You’ll be delighted to know that the guy at BigHollywood with the silly macho name just loved this movie, especially the naked chicks making out underwater, which for whatever reason didn’t annoy him the same way it annoyed me. Either he was willing to overlook the clunky blue swim fins, or he wasn’t actually focusing on the actresses’ feet. Meanwhile, the Movieguide.org people have apparently elected not to review it at all, which is just as well, I suppose, since they think Eat, Pray, Love is going to lead you into new age darkness. Also, their “high” profanity count is 25 instances, which I’m pretty sure we hear in the first three lines of Jerry O’Connell’s dialogue. After twenty five “fucks”, Ted Baehr probably goes over like a fainting goat and neg-3s your appalling worldview just on principles. If they get around to it, I would expect them to make much outraged note of the fact that Elisabeth Shue’s husband is not in evidence, and possibly to note that the young daughter declares bras unwearably “itchy” as part of its feminist worldview, because they have a way of picking out the weird shit to freak out over.
Focus on the Family’s Pluggedin.com, however, took the hook, and is choosing to look on the bright side, at least briefly–they note that various characters behave heroically in saving the unsaved partiers. Hilariously, they offer as “spiritual content”: “The Wild Wild Girls director whispers to a girl, ‘Your body is a temple and now is the time to give thanks,’ as he licks her bikini-clad and tequila-covered body”. Credit where it’s due, at least they remembered some lines.
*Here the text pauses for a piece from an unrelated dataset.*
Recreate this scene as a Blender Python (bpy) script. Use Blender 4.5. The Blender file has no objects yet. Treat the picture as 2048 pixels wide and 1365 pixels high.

The much-touted girl-vomits-at-the-audience-in-3D scene is highly overhyped, but the other Scene You’ve Already Heard All About is gratuitously everything they say it is, even if it makes no real sense. If you want more details, the good folks at themoviespoiler.com provide. There’s also an official movie website piranha-3d.com and, in case you can’t find brief flashes of bare tits anywhere else on the web, a site for the movie’s “Wild Wild Girls” content linked from there. Me, I’m hoping the already-announced sequel (“Piranha 4D: Ad Infinitum” *) will include candiru.
For the record, there are quite a few real life piranha species and some of them… eat fruit. And I have now, in addition to crushing your joy, taught you at least one thing. Unless you already knew that. Lastly, let me show you something pretty, from Ray Troll (No boobies, but if you wander his site you will see a few in paintings, generally in the form of visual puns.) This picture of the prehistoric megapiranha is not yet available on a t-shirt, but lots of other cool things are.
* Yes, I made that up. Not about the sequel, but the title. I’m actually guessing they’ll go with “Piranhas” and skip attempts at sorting out what sequel ordinal this deserves.